-- To be done --
Return every line of the material exactly.

Start of Data lines

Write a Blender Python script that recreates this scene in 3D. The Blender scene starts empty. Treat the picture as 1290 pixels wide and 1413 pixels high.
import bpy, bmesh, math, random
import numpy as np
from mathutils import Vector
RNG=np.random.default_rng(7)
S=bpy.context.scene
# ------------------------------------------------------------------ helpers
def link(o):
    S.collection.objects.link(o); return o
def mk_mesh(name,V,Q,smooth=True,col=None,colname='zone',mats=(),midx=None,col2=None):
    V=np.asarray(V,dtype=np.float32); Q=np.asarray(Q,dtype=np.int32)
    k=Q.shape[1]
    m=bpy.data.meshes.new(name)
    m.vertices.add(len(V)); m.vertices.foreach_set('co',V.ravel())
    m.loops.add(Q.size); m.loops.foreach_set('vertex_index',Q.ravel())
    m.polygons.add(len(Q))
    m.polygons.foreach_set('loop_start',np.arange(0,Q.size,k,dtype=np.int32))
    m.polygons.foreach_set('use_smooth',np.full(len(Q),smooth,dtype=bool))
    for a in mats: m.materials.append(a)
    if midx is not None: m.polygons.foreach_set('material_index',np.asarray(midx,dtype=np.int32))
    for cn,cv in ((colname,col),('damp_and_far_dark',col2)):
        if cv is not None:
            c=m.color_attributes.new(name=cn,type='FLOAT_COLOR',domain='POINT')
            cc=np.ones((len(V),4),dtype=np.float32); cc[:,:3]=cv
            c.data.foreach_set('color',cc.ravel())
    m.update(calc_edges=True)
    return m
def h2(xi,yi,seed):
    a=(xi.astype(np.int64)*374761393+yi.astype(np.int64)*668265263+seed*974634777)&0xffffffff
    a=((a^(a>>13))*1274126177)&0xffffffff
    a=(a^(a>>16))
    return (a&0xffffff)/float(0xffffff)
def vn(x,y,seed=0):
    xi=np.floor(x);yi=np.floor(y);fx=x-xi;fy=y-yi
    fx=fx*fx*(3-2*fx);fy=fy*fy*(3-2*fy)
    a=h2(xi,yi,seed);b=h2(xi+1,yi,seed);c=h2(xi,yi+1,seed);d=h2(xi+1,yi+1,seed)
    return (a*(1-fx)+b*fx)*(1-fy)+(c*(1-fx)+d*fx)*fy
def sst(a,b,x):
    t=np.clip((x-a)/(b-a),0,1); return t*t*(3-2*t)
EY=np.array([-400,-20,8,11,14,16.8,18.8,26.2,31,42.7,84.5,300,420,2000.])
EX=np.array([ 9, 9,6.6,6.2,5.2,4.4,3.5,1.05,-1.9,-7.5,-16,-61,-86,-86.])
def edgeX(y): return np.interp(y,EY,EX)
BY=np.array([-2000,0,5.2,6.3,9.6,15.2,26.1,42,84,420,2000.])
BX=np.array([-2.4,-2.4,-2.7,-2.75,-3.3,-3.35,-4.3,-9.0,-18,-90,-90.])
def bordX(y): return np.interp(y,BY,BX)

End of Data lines

-- Response --
Write a Blender Python script that recreates this scene in 3D. The Blender scene starts empty. Treat the picture as 1290 pixels wide and 1413 pixels high.
import bpy, bmesh, math, random
import numpy as np
from mathutils import Vector
RNG=np.random.default_rng(7)
S=bpy.context.scene
# ------------------------------------------------------------------ helpers
def link(o):
    S.collection.objects.link(o); return o
def mk_mesh(name,V,Q,smooth=True,col=None,colname='zone',mats=(),midx=None,col2=None):
    V=np.asarray(V,dtype=np.float32); Q=np.asarray(Q,dtype=np.int32)
    k=Q.shape[1]
    m=bpy.data.meshes.new(name)
    m.vertices.add(len(V)); m.vertices.foreach_set('co',V.ravel())
    m.loops.add(Q.size); m.loops.foreach_set('vertex_index',Q.ravel())
    m.polygons.add(len(Q))
    m.polygons.foreach_set('loop_start',np.arange(0,Q.size,k,dtype=np.int32))
    m.polygons.foreach_set('use_smooth',np.full(len(Q),smooth,dtype=bool))
    for a in mats: m.materials.append(a)
    if midx is not None: m.polygons.foreach_set('material_index',np.asarray(midx,dtype=np.int32))
    for cn,cv in ((colname,col),('damp_and_far_dark',col2)):
        if cv is not None:
            c=m.color_attributes.new(name=cn,type='FLOAT_COLOR',domain='POINT')
            cc=np.ones((len(V),4),dtype=np.float32); cc[:,:3]=cv
            c.data.foreach_set('color',cc.ravel())
    m.update(calc_edges=True)
    return m
def h2(xi,yi,seed):
    a=(xi.astype(np.int64)*374761393+yi.astype(np.int64)*668265263+seed*974634777)&0xffffffff
    a=((a^(a>>13))*1274126177)&0xffffffff
    a=(a^(a>>16))
    return (a&0xffffff)/float(0xffffff)
def vn(x,y,seed=0):
    xi=np.floor(x);yi=np.floor(y);fx=x-xi;fy=y-yi
    fx=fx*fx*(3-2*fx);fy=fy*fy*(3-2*fy)
    a=h2(xi,yi,seed);b=h2(xi+1,yi,seed);c=h2(xi,yi+1,seed);d=h2(xi+1,yi+1,seed)
    return (a*(1-fx)+b*fx)*(1-fy)+(c*(1-fx)+d*fx)*fy
def sst(a,b,x):
    t=np.clip((x-a)/(b-a),0,1); return t*t*(3-2*t)
EY=np.array([-400,-20,8,11,14,16.8,18.8,26.2,31,42.7,84.5,300,420,2000.])
EX=np.array([ 9, 9,6.6,6.2,5.2,4.4,3.5,1.05,-1.9,-7.5,-16,-61,-86,-86.])
def edgeX(y): return np.interp(y,EY,EX)
BY=np.array([-2000,0,5.2,6.3,9.6,15.2,26.1,42,84,420,2000.])
BX=np.array([-2.4,-2.4,-2.7,-2.75,-3.3,-3.35,-4.3,-9.0,-18,-90,-90.])
def bordX(y): return np.interp(y,BY,BX)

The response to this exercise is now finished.